Vor fast vier Jahren hatte Großbritannien angekündigt, einen Weltraumbahnhof aufbauen zu wollen. Aber dank des Brexit hat sich die Entscheidung darüber, wann und wo dieser entstehen würde, immer wieder verschoben. Nun steht es jedoch fest: Die A'Mhoine-Halbinsel im Norden Schottlands soll zum Weltraumzentrum des Vereinigten Königreichs werden. Das hatte die britische Weltraumagentur UK Space Agency verkündet. Die Küstenlage und spärliche Besiedlung bedeute ein geringes Risiko und eine vergleichsweise geringe Lärmbelästigung für Menschen und Tiere.

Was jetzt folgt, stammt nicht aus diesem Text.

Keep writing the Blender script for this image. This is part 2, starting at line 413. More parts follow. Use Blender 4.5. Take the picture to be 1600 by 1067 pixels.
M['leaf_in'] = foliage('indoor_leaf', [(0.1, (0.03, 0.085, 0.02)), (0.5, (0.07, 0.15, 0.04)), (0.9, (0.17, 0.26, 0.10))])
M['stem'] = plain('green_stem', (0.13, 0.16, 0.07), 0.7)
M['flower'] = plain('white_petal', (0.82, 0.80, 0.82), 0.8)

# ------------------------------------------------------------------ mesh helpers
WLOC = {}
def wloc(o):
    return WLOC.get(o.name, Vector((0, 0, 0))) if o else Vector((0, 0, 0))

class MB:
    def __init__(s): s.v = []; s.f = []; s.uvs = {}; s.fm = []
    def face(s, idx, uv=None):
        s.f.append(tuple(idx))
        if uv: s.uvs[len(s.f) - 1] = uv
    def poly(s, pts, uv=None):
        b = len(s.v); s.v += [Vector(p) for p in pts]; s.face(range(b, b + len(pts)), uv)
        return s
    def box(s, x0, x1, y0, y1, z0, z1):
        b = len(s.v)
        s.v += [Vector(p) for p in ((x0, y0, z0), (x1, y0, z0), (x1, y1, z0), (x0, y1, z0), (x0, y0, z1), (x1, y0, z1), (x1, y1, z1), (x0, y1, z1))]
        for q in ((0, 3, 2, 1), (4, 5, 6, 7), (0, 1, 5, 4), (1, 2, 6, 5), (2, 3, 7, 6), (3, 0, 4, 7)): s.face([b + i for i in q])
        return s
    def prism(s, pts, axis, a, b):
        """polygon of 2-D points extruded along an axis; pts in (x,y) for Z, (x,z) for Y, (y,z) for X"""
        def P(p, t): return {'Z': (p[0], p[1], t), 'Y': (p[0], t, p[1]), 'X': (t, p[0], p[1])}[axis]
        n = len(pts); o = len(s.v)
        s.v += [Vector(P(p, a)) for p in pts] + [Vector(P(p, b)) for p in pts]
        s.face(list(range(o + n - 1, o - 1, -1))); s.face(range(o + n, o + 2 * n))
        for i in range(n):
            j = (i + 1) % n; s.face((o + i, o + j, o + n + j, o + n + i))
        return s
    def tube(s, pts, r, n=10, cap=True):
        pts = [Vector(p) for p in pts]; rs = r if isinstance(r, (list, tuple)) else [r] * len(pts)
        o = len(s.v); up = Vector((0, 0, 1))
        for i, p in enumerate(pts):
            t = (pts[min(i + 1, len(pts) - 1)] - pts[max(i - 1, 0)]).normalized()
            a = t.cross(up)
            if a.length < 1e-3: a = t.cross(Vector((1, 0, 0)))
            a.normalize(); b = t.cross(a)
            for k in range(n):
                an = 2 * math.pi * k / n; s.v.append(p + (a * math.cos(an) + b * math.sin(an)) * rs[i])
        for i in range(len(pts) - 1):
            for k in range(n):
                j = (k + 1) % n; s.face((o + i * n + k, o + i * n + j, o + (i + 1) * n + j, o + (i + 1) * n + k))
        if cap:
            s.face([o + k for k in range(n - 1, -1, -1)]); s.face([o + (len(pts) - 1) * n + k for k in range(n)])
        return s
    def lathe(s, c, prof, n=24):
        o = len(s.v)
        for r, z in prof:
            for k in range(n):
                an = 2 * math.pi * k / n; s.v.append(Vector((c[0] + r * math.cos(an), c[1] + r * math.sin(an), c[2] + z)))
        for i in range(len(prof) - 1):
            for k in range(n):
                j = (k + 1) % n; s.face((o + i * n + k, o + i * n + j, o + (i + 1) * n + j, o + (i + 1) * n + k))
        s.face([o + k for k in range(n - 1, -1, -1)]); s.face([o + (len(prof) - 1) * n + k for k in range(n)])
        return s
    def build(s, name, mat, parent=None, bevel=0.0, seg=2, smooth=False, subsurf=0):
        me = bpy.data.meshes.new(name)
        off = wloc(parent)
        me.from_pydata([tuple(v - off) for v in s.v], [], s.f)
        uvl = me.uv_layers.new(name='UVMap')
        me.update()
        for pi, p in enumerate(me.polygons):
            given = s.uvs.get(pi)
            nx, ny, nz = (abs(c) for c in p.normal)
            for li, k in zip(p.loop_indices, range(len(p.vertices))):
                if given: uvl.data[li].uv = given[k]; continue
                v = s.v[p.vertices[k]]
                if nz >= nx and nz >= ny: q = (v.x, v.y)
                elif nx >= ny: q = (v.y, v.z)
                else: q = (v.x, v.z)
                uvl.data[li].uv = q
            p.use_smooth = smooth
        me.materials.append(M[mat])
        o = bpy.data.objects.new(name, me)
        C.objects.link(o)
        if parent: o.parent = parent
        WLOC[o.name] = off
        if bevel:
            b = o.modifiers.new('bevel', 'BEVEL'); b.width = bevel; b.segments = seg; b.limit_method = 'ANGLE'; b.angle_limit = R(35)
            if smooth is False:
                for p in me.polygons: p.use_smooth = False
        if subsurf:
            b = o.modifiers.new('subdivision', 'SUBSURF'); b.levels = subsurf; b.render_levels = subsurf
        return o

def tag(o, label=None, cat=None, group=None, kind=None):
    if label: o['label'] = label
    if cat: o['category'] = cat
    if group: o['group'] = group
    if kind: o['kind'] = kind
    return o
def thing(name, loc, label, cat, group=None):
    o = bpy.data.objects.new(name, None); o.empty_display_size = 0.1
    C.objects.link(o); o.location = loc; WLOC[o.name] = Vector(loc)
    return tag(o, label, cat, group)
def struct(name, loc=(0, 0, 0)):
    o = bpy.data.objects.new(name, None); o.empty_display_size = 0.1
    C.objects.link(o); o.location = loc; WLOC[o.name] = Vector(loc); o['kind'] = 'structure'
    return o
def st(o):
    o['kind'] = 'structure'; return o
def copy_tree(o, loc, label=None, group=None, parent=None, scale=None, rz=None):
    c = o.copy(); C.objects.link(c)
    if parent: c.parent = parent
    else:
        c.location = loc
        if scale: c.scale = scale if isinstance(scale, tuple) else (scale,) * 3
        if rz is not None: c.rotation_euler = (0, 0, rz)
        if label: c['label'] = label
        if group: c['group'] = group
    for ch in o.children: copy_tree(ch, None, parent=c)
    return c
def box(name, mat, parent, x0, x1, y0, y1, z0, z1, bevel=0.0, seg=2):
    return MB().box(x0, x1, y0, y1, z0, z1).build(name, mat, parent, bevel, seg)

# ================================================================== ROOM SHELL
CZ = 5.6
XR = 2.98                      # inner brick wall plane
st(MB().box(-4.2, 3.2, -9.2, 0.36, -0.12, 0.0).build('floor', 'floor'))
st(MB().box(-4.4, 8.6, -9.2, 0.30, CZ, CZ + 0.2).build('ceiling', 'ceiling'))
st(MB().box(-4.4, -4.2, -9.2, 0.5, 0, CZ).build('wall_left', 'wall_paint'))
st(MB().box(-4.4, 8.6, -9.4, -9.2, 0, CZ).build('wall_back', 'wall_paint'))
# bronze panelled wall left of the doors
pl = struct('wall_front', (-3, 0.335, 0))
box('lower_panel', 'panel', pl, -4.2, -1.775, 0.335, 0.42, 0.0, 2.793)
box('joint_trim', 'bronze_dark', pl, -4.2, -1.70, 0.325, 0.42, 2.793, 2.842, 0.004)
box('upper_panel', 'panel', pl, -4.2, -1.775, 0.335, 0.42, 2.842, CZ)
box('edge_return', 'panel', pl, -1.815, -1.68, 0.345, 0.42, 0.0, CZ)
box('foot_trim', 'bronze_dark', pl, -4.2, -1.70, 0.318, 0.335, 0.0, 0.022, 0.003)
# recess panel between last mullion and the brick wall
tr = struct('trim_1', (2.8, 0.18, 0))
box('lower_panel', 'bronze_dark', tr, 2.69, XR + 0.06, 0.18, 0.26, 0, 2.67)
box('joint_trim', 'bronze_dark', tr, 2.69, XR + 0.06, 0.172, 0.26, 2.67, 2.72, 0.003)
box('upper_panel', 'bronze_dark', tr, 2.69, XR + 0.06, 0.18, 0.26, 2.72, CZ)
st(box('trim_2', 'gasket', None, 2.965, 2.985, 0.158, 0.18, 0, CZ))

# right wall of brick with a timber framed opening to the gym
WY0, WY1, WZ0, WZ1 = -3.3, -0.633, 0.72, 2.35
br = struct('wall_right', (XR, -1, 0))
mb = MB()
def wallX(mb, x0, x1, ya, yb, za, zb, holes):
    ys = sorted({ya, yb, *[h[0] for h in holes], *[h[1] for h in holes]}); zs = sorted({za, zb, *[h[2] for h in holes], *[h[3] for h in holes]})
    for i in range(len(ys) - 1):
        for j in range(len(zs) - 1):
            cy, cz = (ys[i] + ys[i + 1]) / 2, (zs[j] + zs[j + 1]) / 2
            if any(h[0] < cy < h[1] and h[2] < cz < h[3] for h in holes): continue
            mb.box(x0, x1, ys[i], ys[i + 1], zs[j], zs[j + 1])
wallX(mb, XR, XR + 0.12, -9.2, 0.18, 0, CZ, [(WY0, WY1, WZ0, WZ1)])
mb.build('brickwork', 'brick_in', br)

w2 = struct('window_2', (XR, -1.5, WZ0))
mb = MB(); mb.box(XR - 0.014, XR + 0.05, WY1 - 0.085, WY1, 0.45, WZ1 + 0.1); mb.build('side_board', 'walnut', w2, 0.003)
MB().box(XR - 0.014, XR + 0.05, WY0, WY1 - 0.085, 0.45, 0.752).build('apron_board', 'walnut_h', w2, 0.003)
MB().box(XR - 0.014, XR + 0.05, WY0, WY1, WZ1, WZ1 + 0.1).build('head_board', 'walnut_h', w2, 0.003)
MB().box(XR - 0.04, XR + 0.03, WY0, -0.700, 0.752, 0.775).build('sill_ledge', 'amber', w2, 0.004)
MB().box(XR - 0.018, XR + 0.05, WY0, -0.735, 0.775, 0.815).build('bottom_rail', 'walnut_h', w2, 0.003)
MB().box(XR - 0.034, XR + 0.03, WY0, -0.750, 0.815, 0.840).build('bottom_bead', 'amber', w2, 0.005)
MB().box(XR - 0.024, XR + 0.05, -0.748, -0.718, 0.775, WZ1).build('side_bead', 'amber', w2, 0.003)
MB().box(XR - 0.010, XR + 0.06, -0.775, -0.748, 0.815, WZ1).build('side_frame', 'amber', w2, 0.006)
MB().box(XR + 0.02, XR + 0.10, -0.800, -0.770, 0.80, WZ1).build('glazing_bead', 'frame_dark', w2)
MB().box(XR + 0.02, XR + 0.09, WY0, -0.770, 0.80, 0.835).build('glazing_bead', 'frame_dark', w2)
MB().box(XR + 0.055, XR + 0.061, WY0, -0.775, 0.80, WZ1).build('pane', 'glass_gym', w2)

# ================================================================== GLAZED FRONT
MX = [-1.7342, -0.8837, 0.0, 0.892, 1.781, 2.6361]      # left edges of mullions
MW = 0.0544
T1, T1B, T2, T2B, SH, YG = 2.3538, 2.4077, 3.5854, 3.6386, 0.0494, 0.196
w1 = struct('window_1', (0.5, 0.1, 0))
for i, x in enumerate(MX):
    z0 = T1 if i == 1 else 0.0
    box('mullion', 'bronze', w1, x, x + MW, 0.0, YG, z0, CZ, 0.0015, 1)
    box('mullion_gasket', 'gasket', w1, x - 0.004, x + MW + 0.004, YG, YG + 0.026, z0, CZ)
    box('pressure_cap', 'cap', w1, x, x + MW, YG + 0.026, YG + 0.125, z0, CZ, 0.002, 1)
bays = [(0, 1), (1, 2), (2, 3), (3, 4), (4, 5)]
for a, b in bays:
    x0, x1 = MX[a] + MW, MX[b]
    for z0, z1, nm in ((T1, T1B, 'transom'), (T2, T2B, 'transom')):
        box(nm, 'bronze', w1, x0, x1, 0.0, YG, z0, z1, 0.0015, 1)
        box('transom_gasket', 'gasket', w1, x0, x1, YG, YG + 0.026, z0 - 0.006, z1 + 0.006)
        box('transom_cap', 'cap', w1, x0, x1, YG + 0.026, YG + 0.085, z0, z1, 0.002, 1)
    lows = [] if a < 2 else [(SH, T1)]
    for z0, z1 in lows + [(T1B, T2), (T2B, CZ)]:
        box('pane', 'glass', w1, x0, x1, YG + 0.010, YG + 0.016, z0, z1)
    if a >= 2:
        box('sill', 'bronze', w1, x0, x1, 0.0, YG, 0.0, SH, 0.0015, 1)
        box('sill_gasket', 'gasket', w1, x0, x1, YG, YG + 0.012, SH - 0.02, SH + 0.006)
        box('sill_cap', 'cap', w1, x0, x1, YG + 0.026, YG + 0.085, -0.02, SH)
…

Mit einem Zuschuss der Regierung in Höhe von 2,8 Millionen Euro soll die lokale Entwicklungsbehörde Highlands and Islands Enterprise gemeinsam mit einem Konsortium von Investoren – zudem unter anderem Rüstungskonzerne wie Lockheed Martin gehören – einen Startplatz für Raketen errichten. Der soll zumindest vorerst für kleinere Raketen ausgelegt sein. Die sollen bereits in drei Jahren Cubesats in den Orbit schießen, die als kleine Erdbeobachtungs-, Kommunikations- und Experimentalsatelliten verwendet werden. Der britische Raumbahnhof dürfte damit mit dem Launch Complex 1 des Start-ups Rocket Lab in Neuseeland vergleichbar sein.
Die Sache mit dem Brexit
Der Markt für den Start von Cubesats und anderen Schuhkarton-großen Kleinsatelliten wächst derzeit kräftig. Erst vor wenigen Jahren wurden die ersten derartigen Geräte ins All gebracht. Nicht wenige davon werden unter anderem von britischen Firmen konstruiert. Schätzungen zufolge ist der Markt für den Transport dieser Satelliten mittlerweile 289 Milliarden Euro schwer – und soll bis 2045 um das Achtfache anwachsen. Die UK Space Agency rechnet damit, dass der Raumbahnhof über die nächsten zehn Jahre dadurch bis zu zu 4,3 Milliarden Euro pro Jahr ins Land holen könnte. Allerdings warnt die britische Luft- und Raumfahrtindustrie auch, dass der Brexit den wirtschaftlichen Hoffnungen wohl einen Dämpfer versetzen wird.
Während der Raumhafen in Schottland für vertikale Raketenstarts gebaut wird, sollen anderswo noch bis zu drei Anlagen für horizontale Starts entstehen, Also Raumtransportkonzepte wie Stratolaunch,Virgin Orbit oder Virgin Galactic, bei denen Raketen und Raumschiffe zunächst per Trägerflugzeug auf Höhe gebracht und dann gezündet werden. Diese könnten an klassische Flughäfen angeschlossen werden und würden mit bis zu 2,26 Millionen Euro gefördert. Sowohl der Flughafen von Newquay in Südwestengland, der Flughafen in Glasgow Prestwick als auch das walisische Snowdonia sind derzeitig die hoffnungsvollsten Kandidaten.
Der Raketenbahnhof in Schottland wird wohl der erste seiner Art in Europa werden. Denn zwar betreibt die ESA einen Weltraumbahnhof aber der befindet sich in Französisch-Guayana. Erst kürzlich hatte Virigin Galactic gemeinsam mit italienischen Raumfahrtunternehmen angekündigt, einen Raumbahnhof in Tarent in Apulien aufzubauen, der für vertikale Starts ausgelegt sein soll und zum Flughafen Taranto-Grottaglie gehören wird.